Brooklyn District Attorney Charles Hynes reportedly said that the haredi Orthodox community is the only one in his jurisdiction in which sexual assault victims are harassed and intimidated.

Hynes has been under attack for refusing to release the names of accused molesters from Brooklyn’s haredi community. He has been criticized for trying to curry favor with that constituency, which has supported him in past elections.

The district attorney has defended his actions by citing the insularity of the community and the need to protect sex-abuse victims from intimidation.

“I departed from the policy of identifying defendants,’’ he told New York Post columnist Andrea Peyser. “The reason is that within days, people within this relentless community would identify the victims. Then the intimidation would start.’’

The Hynes interview appeared Thursday in Peyser’s New York Post column.

Hynes said that victims of sexual assault in the haredi community, especially children, “would be thrown out of summer camp, arranged marriages would be stopped. Kicked out of the yeshivas. It’s the only community that has this kind of problem.”

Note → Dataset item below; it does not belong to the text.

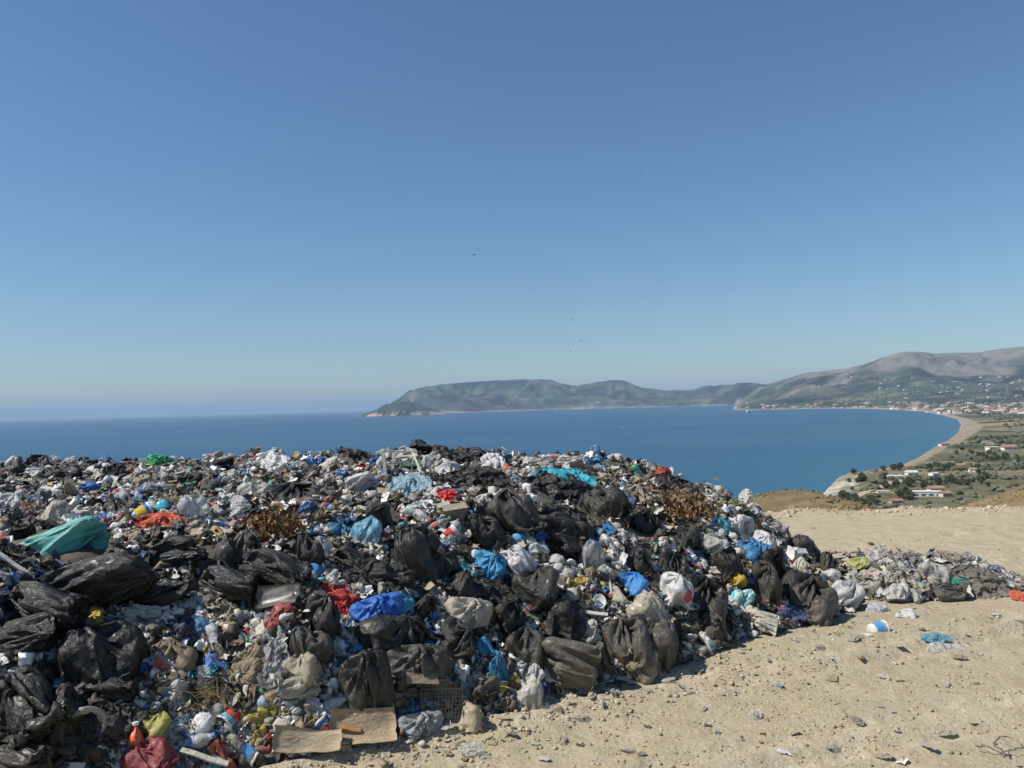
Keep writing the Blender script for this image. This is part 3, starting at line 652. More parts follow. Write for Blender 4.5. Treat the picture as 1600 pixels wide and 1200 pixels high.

The Peyser column “is a good example of how repressed animus, when provided an outlet by irresponsible reportage, can burst forth in all its wild ugliness and spew itself into the public square,” said Rabbi Avi Shafran, director of public affairs for Agudath Israel of America, the haredi Orthodox umbrella group. “Ms. Peyser impugns both the Orthodox community and the district attorney on the basis of news stories that were incomplete and unfair—and the words of people unconcerned with truth and a conveniently unnamed ‘source in the Jewish community.’ “

Hynes’ handling of the issue has been the subject of investigations by several media outlets, including The New York Jewish Week and the Forward.